(THE EXERCISE) What is the count of lines that hold the word "follow"? Give only the number.

(ROWS)
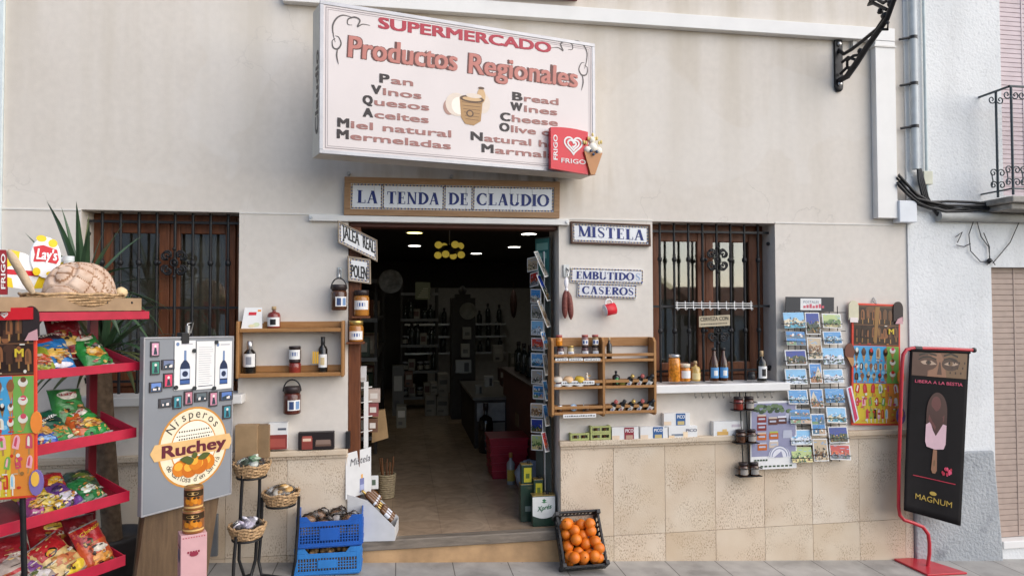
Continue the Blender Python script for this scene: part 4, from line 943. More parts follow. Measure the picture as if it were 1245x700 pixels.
---
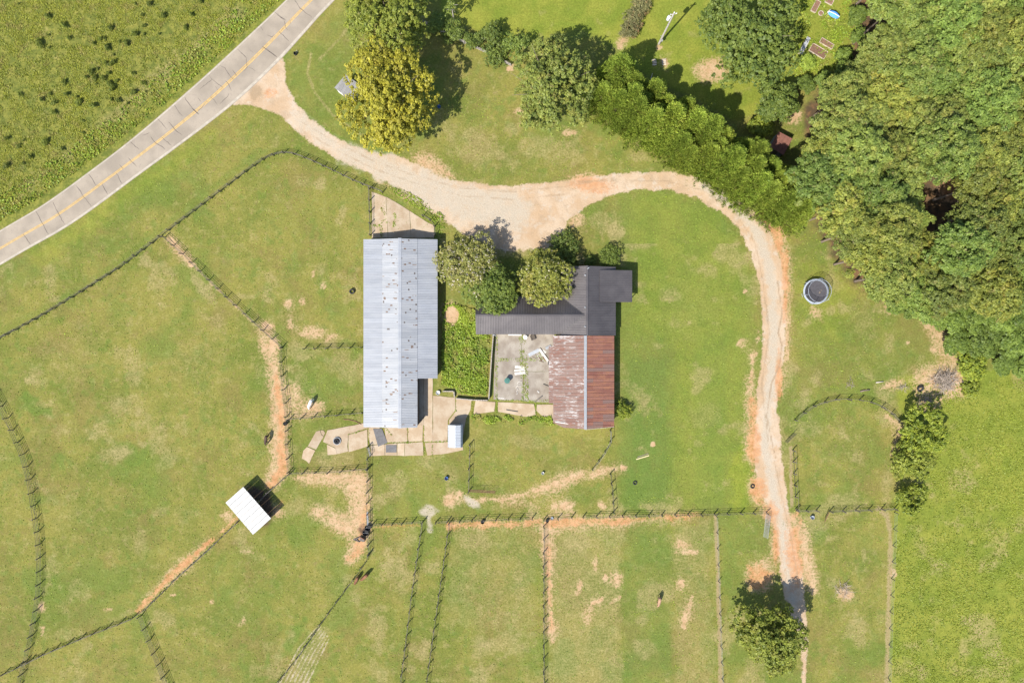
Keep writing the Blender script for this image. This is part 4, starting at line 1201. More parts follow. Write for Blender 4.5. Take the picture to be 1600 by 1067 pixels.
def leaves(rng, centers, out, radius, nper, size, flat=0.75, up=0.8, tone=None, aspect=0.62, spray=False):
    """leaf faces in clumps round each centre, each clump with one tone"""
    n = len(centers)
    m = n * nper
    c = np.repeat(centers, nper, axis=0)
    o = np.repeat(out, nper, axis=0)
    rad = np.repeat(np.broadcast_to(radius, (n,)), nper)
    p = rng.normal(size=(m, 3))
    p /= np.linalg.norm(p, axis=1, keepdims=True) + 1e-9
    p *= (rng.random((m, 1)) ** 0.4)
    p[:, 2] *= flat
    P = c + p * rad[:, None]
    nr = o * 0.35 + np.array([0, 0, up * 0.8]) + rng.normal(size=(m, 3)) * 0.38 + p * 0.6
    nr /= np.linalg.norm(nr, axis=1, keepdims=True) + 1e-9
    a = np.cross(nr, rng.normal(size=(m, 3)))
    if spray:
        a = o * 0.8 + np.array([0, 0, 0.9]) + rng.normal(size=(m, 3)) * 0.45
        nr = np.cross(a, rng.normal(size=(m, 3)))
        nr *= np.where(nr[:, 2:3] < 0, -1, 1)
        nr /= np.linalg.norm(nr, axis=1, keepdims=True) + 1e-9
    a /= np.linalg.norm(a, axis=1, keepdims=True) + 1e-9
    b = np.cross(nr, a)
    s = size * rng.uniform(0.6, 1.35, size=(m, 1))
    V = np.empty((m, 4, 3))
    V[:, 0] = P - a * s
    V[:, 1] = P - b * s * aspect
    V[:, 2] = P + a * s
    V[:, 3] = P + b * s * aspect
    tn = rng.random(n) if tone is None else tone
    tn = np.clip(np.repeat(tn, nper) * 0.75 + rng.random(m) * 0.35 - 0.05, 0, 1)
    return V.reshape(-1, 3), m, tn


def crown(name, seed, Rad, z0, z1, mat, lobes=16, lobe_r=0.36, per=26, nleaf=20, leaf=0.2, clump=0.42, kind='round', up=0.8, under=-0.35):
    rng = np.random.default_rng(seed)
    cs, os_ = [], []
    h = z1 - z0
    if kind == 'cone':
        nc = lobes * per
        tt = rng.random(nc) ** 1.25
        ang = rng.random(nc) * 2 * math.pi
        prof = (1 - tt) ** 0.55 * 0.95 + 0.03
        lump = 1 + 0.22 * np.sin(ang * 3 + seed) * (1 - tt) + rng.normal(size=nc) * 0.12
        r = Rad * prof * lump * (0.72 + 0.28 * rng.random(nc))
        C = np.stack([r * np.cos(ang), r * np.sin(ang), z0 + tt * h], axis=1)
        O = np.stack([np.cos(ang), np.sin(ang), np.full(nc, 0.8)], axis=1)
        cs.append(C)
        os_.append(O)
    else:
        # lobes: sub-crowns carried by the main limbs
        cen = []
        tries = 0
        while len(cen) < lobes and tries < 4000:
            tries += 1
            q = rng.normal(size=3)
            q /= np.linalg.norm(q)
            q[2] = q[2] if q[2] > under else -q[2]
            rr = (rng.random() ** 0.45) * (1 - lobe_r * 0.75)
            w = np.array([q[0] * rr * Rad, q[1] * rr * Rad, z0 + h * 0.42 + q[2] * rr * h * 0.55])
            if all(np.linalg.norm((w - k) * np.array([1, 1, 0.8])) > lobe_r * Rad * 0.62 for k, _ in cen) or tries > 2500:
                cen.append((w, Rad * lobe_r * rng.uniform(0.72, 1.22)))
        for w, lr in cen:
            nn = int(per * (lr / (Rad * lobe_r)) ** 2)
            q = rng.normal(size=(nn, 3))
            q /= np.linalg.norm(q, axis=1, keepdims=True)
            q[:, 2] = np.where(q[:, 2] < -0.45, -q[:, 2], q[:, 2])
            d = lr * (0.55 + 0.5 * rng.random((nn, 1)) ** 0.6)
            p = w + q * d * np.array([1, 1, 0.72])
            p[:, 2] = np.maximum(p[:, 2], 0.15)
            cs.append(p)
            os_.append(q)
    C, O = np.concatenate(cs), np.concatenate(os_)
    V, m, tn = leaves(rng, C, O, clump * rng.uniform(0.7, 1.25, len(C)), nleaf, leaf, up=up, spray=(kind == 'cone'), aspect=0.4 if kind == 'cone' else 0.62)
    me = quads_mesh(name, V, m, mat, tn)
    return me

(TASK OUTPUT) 2